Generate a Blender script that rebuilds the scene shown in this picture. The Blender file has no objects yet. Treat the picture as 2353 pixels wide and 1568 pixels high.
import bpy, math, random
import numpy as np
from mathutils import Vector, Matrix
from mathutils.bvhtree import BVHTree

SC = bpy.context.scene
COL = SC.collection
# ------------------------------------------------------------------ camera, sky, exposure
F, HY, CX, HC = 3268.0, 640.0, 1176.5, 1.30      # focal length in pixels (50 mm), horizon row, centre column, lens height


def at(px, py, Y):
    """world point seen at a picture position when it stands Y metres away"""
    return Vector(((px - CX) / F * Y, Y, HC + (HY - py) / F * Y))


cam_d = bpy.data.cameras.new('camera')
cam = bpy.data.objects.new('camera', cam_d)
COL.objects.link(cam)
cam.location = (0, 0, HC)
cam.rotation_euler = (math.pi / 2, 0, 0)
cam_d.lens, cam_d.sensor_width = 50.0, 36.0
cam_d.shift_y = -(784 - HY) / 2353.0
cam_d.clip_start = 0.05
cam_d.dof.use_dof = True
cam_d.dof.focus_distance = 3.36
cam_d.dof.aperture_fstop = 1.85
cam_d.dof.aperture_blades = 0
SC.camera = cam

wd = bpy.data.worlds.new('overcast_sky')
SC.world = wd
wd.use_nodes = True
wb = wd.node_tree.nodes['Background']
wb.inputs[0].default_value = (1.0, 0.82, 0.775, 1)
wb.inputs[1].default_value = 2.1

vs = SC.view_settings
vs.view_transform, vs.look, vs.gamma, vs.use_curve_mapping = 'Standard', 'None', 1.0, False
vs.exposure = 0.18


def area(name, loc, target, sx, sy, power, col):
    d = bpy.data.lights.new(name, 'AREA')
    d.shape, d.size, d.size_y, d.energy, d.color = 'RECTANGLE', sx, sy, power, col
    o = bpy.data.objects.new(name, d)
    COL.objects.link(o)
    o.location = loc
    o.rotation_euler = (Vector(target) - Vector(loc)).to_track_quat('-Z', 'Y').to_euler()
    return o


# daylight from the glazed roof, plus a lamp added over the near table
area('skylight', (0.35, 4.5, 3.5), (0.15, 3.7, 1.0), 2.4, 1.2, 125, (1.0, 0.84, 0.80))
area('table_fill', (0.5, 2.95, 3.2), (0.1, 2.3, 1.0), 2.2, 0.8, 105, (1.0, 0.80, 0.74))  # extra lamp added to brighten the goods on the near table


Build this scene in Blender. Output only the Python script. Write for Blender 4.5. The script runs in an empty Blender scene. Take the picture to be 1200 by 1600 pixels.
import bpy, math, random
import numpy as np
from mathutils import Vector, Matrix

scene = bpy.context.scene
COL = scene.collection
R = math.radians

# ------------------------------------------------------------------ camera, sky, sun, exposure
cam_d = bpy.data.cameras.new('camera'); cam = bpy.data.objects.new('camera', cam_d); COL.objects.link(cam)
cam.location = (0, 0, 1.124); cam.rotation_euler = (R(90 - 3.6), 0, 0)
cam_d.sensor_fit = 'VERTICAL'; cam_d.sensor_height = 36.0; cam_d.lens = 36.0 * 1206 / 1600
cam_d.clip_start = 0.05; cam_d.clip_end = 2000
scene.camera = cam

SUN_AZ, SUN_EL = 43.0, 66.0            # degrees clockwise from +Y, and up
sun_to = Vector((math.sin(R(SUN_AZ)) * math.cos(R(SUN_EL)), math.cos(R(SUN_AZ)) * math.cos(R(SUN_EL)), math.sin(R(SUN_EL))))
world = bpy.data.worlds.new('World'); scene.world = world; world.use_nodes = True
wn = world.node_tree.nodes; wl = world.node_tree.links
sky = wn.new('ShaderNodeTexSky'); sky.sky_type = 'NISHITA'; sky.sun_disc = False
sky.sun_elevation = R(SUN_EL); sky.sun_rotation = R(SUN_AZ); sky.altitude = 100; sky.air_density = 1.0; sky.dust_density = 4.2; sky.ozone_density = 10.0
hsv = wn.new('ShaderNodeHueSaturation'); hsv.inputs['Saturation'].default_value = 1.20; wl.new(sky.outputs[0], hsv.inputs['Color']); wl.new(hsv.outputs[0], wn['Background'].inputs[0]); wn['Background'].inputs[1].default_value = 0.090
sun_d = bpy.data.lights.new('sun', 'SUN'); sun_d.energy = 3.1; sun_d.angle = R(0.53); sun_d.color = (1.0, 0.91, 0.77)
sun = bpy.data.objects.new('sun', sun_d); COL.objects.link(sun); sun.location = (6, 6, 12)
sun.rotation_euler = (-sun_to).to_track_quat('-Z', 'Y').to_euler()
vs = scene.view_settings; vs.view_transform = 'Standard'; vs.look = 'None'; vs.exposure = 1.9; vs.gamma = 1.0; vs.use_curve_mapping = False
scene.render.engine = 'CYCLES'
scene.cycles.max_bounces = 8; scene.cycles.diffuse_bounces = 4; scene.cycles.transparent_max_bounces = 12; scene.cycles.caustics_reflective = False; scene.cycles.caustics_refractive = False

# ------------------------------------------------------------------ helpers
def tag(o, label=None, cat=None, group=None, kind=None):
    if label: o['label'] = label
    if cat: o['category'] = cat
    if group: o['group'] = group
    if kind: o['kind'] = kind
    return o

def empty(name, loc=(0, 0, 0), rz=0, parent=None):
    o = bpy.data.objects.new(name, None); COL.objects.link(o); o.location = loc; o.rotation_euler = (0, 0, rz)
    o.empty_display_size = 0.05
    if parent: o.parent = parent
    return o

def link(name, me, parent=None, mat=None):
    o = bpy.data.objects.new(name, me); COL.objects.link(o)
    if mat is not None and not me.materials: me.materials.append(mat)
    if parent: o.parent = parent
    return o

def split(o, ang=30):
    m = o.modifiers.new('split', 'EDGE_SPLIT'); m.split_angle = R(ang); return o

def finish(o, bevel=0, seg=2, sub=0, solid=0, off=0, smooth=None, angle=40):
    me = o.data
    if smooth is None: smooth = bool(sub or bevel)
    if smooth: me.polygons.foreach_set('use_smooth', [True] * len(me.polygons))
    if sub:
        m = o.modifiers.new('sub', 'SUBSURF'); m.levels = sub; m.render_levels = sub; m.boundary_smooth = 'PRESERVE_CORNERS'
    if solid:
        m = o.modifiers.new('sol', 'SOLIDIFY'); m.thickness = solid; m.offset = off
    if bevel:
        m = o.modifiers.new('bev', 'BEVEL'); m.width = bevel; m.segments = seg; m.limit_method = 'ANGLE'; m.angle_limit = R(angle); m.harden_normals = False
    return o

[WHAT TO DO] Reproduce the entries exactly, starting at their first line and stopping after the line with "F, HY, CX, HC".

[RESULT FOR THIS TASK]
Generate a Blender script that rebuilds the scene shown in this picture. The Blender file has no objects yet. Treat the picture as 2353 pixels wide and 1568 pixels high.
import bpy, math, random
import numpy as np
from mathutils import Vector, Matrix
from mathutils.bvhtree import BVHTree

SC = bpy.context.scene
COL = SC.collection
# ------------------------------------------------------------------ camera, sky, exposure
F, HY, CX, HC = 3268.0, 640.0, 1176.5, 1.30      # focal length in pixels (50 mm), horizon row, centre column, lens height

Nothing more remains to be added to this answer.